I confess that I’m one of those 10-15% who, when posed this kind of question, will automatically think about the set of bank tellers’ wholly including the set of feminist bank tellers. I will also naturally assume that the experimenters are trying to trip me up by fooling my intuitions. This is, after all, what school teachers and college professors routinely do when making up tests. And I was always very good at taking tests. However, the fact that I know the logician’s answer to this question does not mean that I think it is the only correct answer. Or that those who don’t choose it are committing a “fallacy.”
Those who think it’s less likely that Linda is a bank teller than that she is a feminist bank teller are clearly making some assumptions that differ from Kahneman’s. And I think those differing assumptions probably have to do with trying to understand this question as a real-world scenario, not as Kahneman frames it, in a world of abstract logic. For instance, some people, when they hear this question, might think about it as if they were looking at a police line-up. They have some facts about the person they’re trying to locate in the line-up (that’s the original description of Linda), and then, about each person in the line-up, they have a very brief description, presumably giving the most salient available facts about that person. So, about one person in the line-up, we simply know that she’s a bank teller. About another, we know that she is a feminist bank teller. I think that, when the question is framed in this way, we would all choose the feminist bank teller as more likely to be Linda.
We could go into a lot more detail examining real-world counterparts to this abstract probability question, but my point is this: I think the Linda experiment, along with many others reported by Kahneman, is less a test of whether people reason “correctly” and more a test of how they frame questions that are posed to them abstractly. Some people frame them in exactly the abstract, logical way that Kahneman regards as correct, and others frame them in ways more similar to how they would be encountered in real life–and give the answer that, in real life, is more likely to be correct. I have my suspicions that people who think in Kahneman’s abstract, strictly logical way are quite good at tests and get wonderful grades in school but that the folks who frame questions in real-world terms may have the advantage in the real world.
In any case, I think it should be better recognized that there’s a lot of room for interpretation when it comes to the results of experiments in psychology.
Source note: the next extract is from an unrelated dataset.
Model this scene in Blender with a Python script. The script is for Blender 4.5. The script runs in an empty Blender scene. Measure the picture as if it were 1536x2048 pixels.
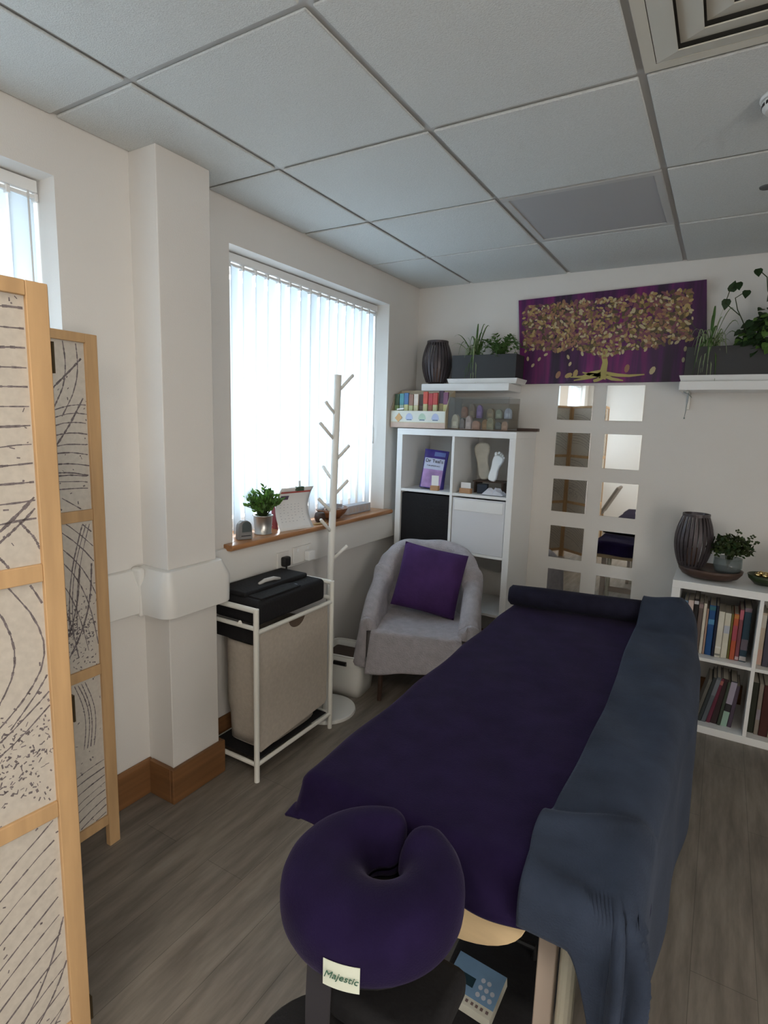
import bpy, bmesh, math, random
from mathutils import Vector, Matrix
random.seed(7)
PI = math.pi
S = bpy.context.scene
COL = S.collection

# ------------------------------------------------------------ camera, world, lights, exposure
F_PX, YAW, PITCH, ROLL = 1133.78, -0.5338, -0.1554, 0.0300
CAM = Vector((1.8485, 0.0, 1.4931))
cy_, sy_, cp_, sp_ = math.cos(YAW), math.sin(YAW), math.cos(PITCH), math.sin(PITCH)
fwd = Vector((sy_*cp_, cy_*cp_, sp_)); rgt = Vector((cy_, -sy_, 0)); up = rgt.cross(fwd)
r2 = math.cos(ROLL)*rgt + math.sin(ROLL)*up; u2 = -math.sin(ROLL)*rgt + math.cos(ROLL)*up
cd = bpy.data.cameras.new('camera'); co = bpy.data.objects.new('camera', cd); COL.objects.link(co)
cd.sensor_fit = 'HORIZONTAL'; cd.sensor_width = 36; cd.lens = F_PX/1536*36
cd.clip_start = 0.02
M = Matrix.Identity(4)
for i in range(3):
    M[i][0] = r2[i]; M[i][1] = u2[i]; M[i][2] = -fwd[i]; M[i][3] = CAM[i]
co.matrix_world = M
S.camera = co

W = bpy.data.worlds.new('world'); S.world = W; W.use_nodes = True
bg = W.node_tree.nodes['Background']; bg.inputs[0].default_value = (0.72, 0.86, 1.0, 1); bg.inputs[1].default_value = 0.8

D, H = 3.506, 2.390
WINDOWS = [(-0.25, 1.08), (1.80, 3.12), (-2.05, -0.75)]     # y ranges of the window openings; the last, unseen, is added for light
ZS, ZT = 0.945, 2.212

def area(name, loc, rot, sx, sy, power, color):
    l = bpy.data.lights.new(name, 'AREA'); l.shape = 'RECTANGLE'; l.size = sx; l.size_y = sy
    l.energy = power; l.color = color
    o = bpy.data.objects.new(name, l); COL.objects.link(o); o.location = loc; o.rotation_euler = rot
    return o
for (a, b), p in zip(WINDOWS, (50, 51, 70)):              # overcast daylight arriving at each window, the added one too
    area('daylight', (-0.75, (a+b)/2, 1.50), (0, -PI/2, 0), 1.5, 1.5, p, (0.86, 0.94, 1.0))
area('added_door_fill', (4.40, -1.10, 1.06), (0, PI/2, 0), 1.9, 1.5, 46, (1.0, 0.91, 0.80))   # warm fill through an unseen glazed door added behind the camera

S.view_settings.view_transform = 'Standard'; S.view_settings.look = 'None'
S.view_settings.gamma = 1.0; S.view_settings.use_curve_mapping = False
S.view_settings.exposure = 0.92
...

Just because people don’t answer questions the way a logician would doesn’t mean their way of thinking is erroneous. In fact, it might work much better in real-world circumstances.
That’s one reason that I am a big fan of the work of Gerd Gigerenzer. I just learned from my friend Pete Hulme of the blog Everybody Means Something that Gigerenzer has a new book out: Risk Savvy: How to Make Good Decisions. My guess is that it’s every bit as good as his previous one, Gut Feelings: The Intelligence of the Unconscious. In any case, I was very heartened to read a review in The Guardian that contained this lovely passage:
[O]ne driving motivation behind Gigerenzer’s work is to show…that we are not idiots, chronically misled by our instincts. In fact, he argues, we would handle risk far better if we knew when to trust our guts more, and when to spurn expert advice in favour of simple rules of thumb.
“The error my dear colleagues make,” Gigerenzer says, is that they begin from the assumption that various “rational” approaches to decision-making must be the most effective ones. Then, when they discover that is not how people operate, they define that as making a mistake: “When they find that we judge differently, they blame us, instead of their models!”
2 responses to “You’re Not as Dumb as All That”
I shall definitely be having a look at Gigerenzer. I agree with your observations about the limitations of Kahneman’s approach. What worries me about this work, and possibly about Gigerenzer’s as well, but I’m not sure yet, is that they seem to limit their consideration of our thinking and decision-making to two domains instead of at least three. It’s mainly instinct (which Kahneman insists on calling ‘intuition’) and intellect. For me that reduces in brain terms to the limbic system mainly, plus some automated processes for complex but predictable situations, and the left-brain analytical processes. What about right brain deep intuitions? Does Gigerenzer deal with those, do you know?
I don’t recall Gigerenzer dealing with anything I would call “deep” intuitions, though it’s been a few years since I read Gut Feelings. (I actually read his work as part of my dissertation research!) But it’s my recollection that he stuck closely to intuitions that are easily explainable given mainstream, materialistic views on the function of our minds. That doesn’t mean, of course, that privately he doesn’t hold more interesting views!